Cast a cursory ear over this new release and you could be forgiven for thinking that Motorpsycho are getting all mellow as they get older.
The vocals frequently conjoin into beaming harmonies, guitars shimmer as if blown on a summer breeze, and the tempo rarely breaks out beyond a canter that even Pink Floyd, those masters of mid-paced pomp, might regard as a touch laid back. Yet beneath the agreeably accessible veneer coating parts of album, things are not quite as they seem.
Lilting, savage, steeped in ritual – classic Motorpsycho.
Leaving aside a soaring but relatively faithful cover of Spin, Spin, Spin, HP Lovecraft’s slice of late 1960s psychedelia, the bulk of Here Be Monsters is based on a suite originally commissioned for the centennial jubilee of Oslo’s Technical Museum. Their regular collaborator Ståle Storløkken is absent here, but the music was initially developed in partnership with him. It’s been repurposed to examine more of the murkier recesses of the human condition within which something dark lours – the monsters of the title. The lyrics of dreamily meandering Lacuna/Sunrise evoke the consequences of extreme behaviour, while IMS, initially pirouetting around a prettily cascading piano motif before falling into a pit of savage lead guitar lines, is spiked upon the guilt and recriminations arising from some unspecified transgressions of the flesh.

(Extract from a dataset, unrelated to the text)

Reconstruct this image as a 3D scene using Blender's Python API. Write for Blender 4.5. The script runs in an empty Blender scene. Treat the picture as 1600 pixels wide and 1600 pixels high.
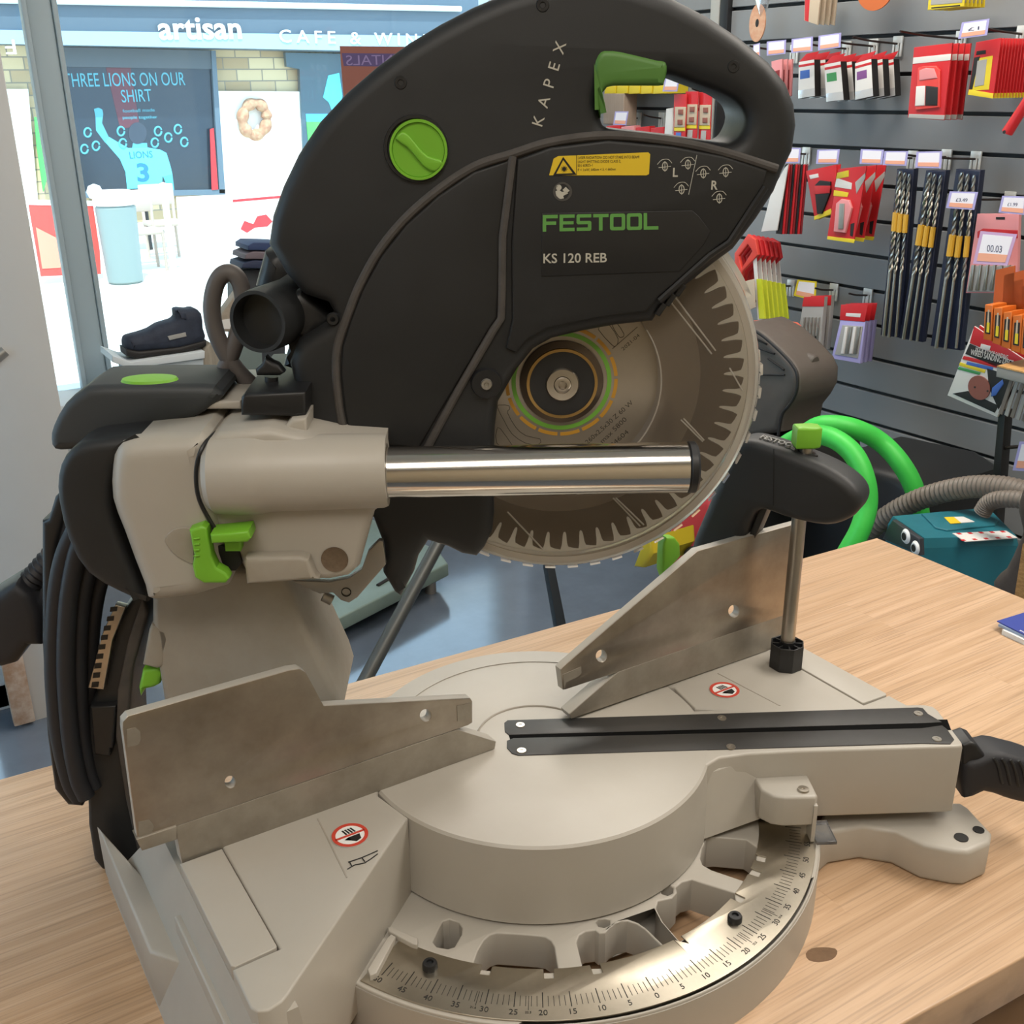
import bpy, bmesh, math, random
from mathutils import Vector, Matrix
D = bpy.data
SC = bpy.context.scene
COL = SC.collection
R_ = math.radians
random.seed(7)

# ---------------------------------------------------------------- camera (solved from the saw's mitre scale)
FPX = 1686.54
PITCH, ROLL, YAW = 0.377048, -0.0112057, -0.5502727
CAM = Vector((-0.40425, -0.62711, 0.60027))
_r = Vector((math.cos(YAW), math.sin(YAW), 0)); _f = Vector((-math.sin(YAW), math.cos(YAW), 0)); _z = Vector((0, 0, 1))
FWD = _f*math.cos(PITCH) - _z*math.sin(PITCH)
_u = _f*math.sin(PITCH) + _z*math.cos(PITCH)
RGT = _r*math.cos(ROLL) + _u*math.sin(ROLL)
UPV = -_r*math.sin(ROLL) + _u*math.cos(ROLL)
cd = D.cameras.new('camera'); cam = D.objects.new('camera', cd); COL.objects.link(cam)
cd.sensor_width = 36; cd.lens = FPX/1600*36; cd.clip_start = 0.02; cd.clip_end = 200
m = Matrix.Identity(4)
for i in range(3):
    m[i][0] = RGT[i]; m[i][1] = UPV[i]; m[i][2] = -FWD[i]; m[i][3] = CAM[i]
cam.matrix_world = m
SC.camera = cam
# ---------------------------------------------------------------- world, sun, room lamps, exposure
SC.view_settings.view_transform = 'Standard'; SC.view_settings.look = 'None'
SC.view_settings.gamma = 1; SC.view_settings.use_curve_mapping = False
SC.view_settings.exposure = 0.42
w = D.worlds.new('sky'); SC.world = w; w.use_nodes = True
nt = w.node_tree; nt.nodes.clear()
bg = nt.nodes.new('ShaderNodeBackground'); wo = nt.nodes.new('ShaderNodeOutputWorld')
bg.inputs['Color'].default_value = (0.62, 0.80, 1.0, 1); bg.inputs['Strength'].default_value = 3.2
nt.links.new(bg.outputs[0], wo.inputs[0])
def lamp(name, kind, loc, energy, color, size=None, sizey=None, aim=None):
    l = D.lights.new(name, kind); l.energy = energy; l.color = color
    if kind == 'AREA':
        l.shape = 'RECTANGLE'; l.size = size; l.size_y = sizey or size
    if kind == 'SUN': l.angle = R_(0.6)
    o = D.objects.new(name, l); COL.objects.link(o); o.location = loc
    if aim is not None:
        o.rotation_euler = (Vector(aim)-Vector(loc)).to_track_quat('-Z', 'Y').to_euler()
    return o
lamp('sun', 'SUN', (0, 0, 10), 5.5, (1, .97, .9), aim=(1.5, 5.5, 0))
WARM = (1.0, .92, .82)
for nm, x, y, e, sx, sy in LAMPS if 'LAMPS' in globals() else (
        ('ceiling_lamp', 1.2, -.5, 32, .7, 1.5), ('ceiling_lamp', 1.2, 1.5, 28, .7, 1.5),
        ('ceiling_lamp', -.8, -1.0, 18, 1.5, .6)):
    lamp(nm, 'AREA', (x, y, 1.72), e, WARM, sx, sy, aim=(x, y, 0))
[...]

Ratcatcher, from 2013’s Still Life With Eggplant, provided a thrilling long-form centre to that record. Here that function’s performed by Big Black Dog, which itself clocks in at a little over 17 minutes. Of course, even in prog size isn’t everything - do the ideas and themes contained within this suite bear up to that kind of extended treatment? Yes. It’s an exploration of the seasonal depression that can accompany the long, light-deprived Norwegian winter. The gently lilting melody, spun across chiming chords of the introduction, provides a sunny counterpoint to lyrics which are all about pleading for the sun to stay a little longer. Gradually shifting towards the shadows with Kenneth Kapstad’s rumbling tom-toms trudging to a despondent, martial beat, Snah and Bent Sæther’s vocals become stretched and desperate, rising up in plaintive supplication. It marks the beginning of a remarkably dramatic journey that feels bound to the slow movement of stars, connected to something that is ancient and steeped in ritual and leading to an inevitable, cathartic denouement. In other words, classic Motorpsycho.